#### The task:
Print again only this span: the line with "Recreate this scene", the line with "from mathutils import Vector, Matrix", and all lines between them, exactly as given.

Raw records:

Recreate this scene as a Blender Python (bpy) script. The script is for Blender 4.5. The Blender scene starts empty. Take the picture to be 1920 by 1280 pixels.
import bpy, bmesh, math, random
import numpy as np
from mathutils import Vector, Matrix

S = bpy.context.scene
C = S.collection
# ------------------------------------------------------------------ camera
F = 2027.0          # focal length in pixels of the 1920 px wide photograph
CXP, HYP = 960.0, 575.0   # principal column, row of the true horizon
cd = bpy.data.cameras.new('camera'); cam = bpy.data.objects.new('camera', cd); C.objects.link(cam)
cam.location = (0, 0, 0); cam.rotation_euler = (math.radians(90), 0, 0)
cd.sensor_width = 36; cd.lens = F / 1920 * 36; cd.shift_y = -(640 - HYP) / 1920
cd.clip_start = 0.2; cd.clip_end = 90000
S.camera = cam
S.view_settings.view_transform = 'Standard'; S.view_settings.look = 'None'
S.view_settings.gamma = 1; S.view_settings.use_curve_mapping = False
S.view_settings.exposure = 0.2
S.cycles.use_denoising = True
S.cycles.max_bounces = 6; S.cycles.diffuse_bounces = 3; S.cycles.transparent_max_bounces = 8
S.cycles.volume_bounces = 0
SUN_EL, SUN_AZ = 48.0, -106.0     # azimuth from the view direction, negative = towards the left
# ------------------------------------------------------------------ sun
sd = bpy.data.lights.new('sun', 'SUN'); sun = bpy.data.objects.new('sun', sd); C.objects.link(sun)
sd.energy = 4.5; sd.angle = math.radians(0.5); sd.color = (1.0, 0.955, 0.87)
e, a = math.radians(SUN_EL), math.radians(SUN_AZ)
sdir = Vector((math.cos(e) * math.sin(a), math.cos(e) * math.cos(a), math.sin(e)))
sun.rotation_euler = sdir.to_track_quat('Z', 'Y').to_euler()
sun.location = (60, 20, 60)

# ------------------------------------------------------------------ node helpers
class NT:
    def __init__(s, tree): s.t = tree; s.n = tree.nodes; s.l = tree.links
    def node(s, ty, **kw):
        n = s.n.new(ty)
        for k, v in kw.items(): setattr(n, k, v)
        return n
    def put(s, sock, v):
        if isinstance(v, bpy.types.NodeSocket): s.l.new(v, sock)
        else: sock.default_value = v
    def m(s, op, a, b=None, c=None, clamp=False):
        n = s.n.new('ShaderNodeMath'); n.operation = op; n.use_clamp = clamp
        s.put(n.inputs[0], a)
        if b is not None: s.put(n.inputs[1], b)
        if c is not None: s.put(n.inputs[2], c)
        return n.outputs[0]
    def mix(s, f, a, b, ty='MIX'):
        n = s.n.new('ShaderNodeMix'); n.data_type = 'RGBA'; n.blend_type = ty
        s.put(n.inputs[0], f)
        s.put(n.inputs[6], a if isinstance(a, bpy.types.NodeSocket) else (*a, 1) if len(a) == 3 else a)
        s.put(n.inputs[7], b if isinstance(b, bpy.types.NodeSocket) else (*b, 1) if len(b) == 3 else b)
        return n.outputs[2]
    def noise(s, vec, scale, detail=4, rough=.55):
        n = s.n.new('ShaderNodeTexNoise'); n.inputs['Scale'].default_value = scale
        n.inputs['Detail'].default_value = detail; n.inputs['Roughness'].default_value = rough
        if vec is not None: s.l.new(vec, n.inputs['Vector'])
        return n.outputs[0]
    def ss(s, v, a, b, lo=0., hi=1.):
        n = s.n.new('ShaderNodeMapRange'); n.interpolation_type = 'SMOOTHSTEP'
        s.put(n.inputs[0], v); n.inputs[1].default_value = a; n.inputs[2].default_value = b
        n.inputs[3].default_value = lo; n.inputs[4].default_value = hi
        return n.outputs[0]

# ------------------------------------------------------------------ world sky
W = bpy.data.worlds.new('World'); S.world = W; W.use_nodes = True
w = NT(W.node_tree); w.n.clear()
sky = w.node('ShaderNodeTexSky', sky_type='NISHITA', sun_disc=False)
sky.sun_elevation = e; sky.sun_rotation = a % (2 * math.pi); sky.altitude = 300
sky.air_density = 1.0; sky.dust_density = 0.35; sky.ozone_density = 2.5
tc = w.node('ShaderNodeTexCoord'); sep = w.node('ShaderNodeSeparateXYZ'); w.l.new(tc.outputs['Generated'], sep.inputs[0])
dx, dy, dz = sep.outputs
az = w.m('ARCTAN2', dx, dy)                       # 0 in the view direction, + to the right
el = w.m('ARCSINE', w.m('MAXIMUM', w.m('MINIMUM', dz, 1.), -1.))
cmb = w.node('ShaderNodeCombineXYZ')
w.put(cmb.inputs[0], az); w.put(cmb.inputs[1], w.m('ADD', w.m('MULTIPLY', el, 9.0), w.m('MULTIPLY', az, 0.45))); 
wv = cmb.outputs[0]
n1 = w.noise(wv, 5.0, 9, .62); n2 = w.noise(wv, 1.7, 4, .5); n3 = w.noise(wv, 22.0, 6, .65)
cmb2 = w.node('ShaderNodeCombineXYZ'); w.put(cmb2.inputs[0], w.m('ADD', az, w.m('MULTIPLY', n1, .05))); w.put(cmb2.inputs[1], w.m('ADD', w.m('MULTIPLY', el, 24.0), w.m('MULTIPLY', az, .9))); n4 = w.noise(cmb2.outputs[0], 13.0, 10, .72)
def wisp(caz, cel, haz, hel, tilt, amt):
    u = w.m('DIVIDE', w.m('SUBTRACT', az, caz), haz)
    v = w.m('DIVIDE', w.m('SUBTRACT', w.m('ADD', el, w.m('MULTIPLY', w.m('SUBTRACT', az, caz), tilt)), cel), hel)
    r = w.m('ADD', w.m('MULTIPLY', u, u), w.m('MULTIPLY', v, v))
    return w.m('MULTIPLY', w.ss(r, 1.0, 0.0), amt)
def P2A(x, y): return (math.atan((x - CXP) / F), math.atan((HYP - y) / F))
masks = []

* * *

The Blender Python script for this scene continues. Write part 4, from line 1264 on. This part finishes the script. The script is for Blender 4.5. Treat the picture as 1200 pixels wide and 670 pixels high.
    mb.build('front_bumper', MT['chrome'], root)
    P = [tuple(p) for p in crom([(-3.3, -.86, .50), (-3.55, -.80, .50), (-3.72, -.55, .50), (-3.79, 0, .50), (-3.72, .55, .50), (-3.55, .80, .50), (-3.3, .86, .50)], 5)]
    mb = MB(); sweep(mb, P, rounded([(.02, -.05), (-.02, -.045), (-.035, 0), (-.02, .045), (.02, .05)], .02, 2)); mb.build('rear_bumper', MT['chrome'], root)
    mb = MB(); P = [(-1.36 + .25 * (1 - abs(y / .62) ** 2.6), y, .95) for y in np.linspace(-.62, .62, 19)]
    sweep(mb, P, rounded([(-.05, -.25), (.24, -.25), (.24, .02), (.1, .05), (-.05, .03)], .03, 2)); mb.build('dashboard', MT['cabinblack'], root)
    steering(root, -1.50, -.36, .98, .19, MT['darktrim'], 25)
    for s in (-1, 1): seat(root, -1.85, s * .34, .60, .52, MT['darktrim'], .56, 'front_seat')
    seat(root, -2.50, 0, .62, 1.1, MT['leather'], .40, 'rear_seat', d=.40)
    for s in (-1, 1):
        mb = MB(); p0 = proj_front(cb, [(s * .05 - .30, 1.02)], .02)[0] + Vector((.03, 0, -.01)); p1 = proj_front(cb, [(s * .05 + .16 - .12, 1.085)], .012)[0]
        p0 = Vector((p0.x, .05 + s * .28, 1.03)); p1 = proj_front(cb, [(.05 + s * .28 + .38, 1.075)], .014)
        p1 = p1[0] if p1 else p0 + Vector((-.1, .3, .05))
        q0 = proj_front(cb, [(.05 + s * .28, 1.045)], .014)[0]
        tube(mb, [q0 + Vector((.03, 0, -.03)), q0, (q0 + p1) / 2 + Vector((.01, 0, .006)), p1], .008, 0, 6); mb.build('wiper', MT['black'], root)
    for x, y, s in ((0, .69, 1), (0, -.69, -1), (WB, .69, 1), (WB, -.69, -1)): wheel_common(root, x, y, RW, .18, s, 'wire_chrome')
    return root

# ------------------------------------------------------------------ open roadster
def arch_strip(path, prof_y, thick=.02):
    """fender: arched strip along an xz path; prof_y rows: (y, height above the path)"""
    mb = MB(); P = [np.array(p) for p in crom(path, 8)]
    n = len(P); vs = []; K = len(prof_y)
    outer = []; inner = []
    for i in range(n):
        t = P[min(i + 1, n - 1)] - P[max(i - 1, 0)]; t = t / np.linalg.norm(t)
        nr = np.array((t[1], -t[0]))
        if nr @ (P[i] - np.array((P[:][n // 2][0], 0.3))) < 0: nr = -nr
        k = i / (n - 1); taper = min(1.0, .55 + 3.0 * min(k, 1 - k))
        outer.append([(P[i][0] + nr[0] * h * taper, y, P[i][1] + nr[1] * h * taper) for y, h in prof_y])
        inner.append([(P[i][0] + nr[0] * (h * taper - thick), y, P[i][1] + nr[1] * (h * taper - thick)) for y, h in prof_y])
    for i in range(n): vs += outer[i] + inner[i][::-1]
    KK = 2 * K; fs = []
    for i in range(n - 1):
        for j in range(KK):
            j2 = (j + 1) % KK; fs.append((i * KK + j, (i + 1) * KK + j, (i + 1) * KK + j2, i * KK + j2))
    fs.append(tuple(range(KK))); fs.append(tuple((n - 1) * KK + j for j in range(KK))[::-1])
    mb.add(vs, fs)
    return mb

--

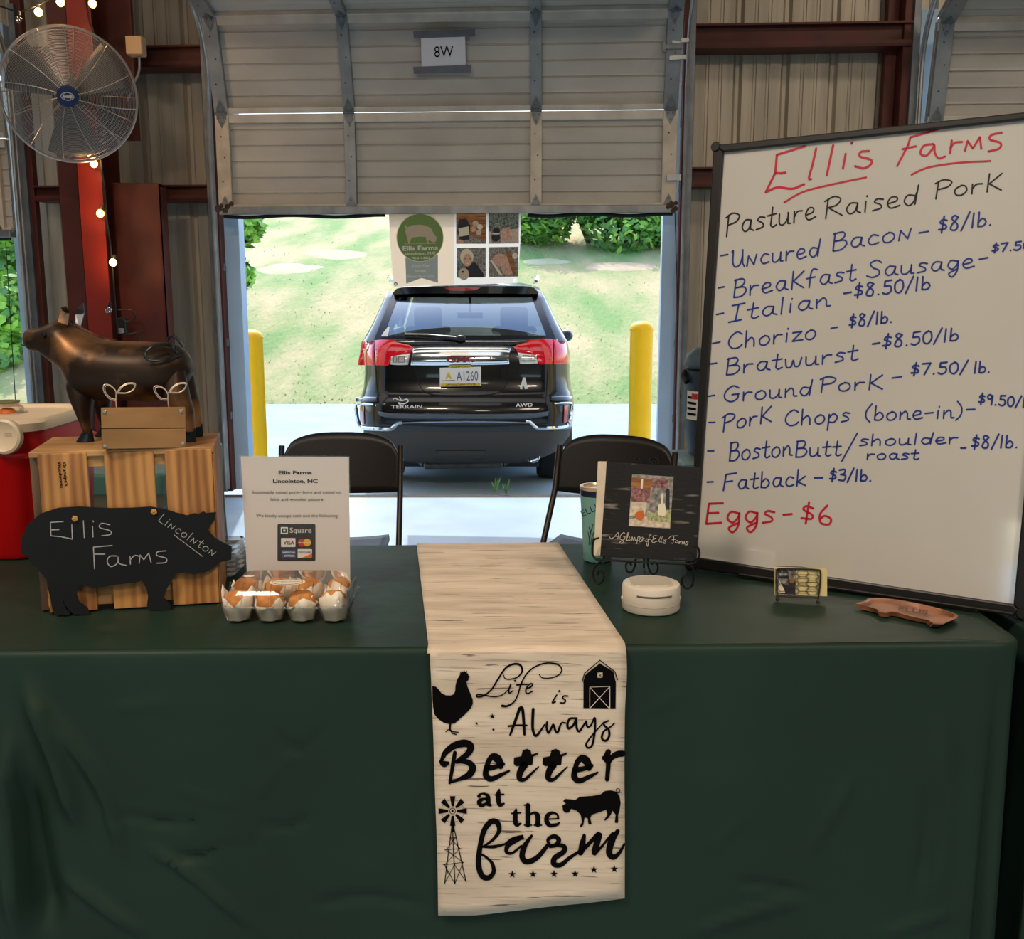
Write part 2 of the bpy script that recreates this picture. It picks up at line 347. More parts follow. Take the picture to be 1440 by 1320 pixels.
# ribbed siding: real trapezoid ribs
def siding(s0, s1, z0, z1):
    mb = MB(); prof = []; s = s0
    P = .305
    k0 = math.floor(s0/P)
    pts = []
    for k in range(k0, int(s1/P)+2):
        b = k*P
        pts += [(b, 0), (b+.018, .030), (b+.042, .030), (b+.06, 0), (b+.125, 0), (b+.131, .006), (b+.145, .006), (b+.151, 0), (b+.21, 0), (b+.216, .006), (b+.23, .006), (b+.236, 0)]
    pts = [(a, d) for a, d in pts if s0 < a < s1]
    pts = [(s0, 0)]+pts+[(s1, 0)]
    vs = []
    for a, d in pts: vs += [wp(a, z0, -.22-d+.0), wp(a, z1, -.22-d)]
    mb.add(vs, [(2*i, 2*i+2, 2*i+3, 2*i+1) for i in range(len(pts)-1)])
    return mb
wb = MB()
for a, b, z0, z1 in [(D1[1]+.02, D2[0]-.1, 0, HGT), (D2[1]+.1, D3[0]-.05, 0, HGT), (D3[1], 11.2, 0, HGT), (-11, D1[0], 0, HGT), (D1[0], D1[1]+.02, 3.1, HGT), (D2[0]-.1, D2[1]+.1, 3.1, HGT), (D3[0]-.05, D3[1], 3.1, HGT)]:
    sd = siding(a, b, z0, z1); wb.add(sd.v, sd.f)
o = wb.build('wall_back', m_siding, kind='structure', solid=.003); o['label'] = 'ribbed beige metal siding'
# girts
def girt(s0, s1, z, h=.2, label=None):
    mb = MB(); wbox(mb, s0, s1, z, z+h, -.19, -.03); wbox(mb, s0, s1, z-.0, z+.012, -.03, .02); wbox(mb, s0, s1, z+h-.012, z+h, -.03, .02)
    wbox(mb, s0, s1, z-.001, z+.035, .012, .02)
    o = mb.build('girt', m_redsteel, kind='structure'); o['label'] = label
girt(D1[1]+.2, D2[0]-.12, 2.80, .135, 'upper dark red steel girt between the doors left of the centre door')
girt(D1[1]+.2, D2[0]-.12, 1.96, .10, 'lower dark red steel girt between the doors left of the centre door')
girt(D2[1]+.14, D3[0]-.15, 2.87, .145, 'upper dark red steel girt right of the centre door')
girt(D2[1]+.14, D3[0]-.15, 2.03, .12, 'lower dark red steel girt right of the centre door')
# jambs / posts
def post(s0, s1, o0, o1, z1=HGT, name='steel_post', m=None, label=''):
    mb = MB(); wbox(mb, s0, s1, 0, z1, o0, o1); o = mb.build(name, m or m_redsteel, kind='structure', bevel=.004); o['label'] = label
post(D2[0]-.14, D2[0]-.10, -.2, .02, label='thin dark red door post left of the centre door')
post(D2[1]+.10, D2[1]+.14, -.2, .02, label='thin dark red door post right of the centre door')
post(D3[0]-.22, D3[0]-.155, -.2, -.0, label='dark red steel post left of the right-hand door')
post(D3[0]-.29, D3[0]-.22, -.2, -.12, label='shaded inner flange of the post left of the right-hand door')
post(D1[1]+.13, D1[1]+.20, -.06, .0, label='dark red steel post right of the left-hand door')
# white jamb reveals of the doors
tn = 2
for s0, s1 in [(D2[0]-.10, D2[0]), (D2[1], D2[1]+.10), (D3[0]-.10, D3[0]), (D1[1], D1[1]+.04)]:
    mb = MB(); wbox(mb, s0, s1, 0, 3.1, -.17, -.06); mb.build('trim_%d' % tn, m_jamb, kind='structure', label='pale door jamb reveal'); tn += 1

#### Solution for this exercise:
Recreate this scene as a Blender Python (bpy) script. The script is for Blender 4.5. The Blender scene starts empty. Take the picture to be 1920 by 1280 pixels.
import bpy, bmesh, math, random
import numpy as np
from mathutils import Vector, Matrix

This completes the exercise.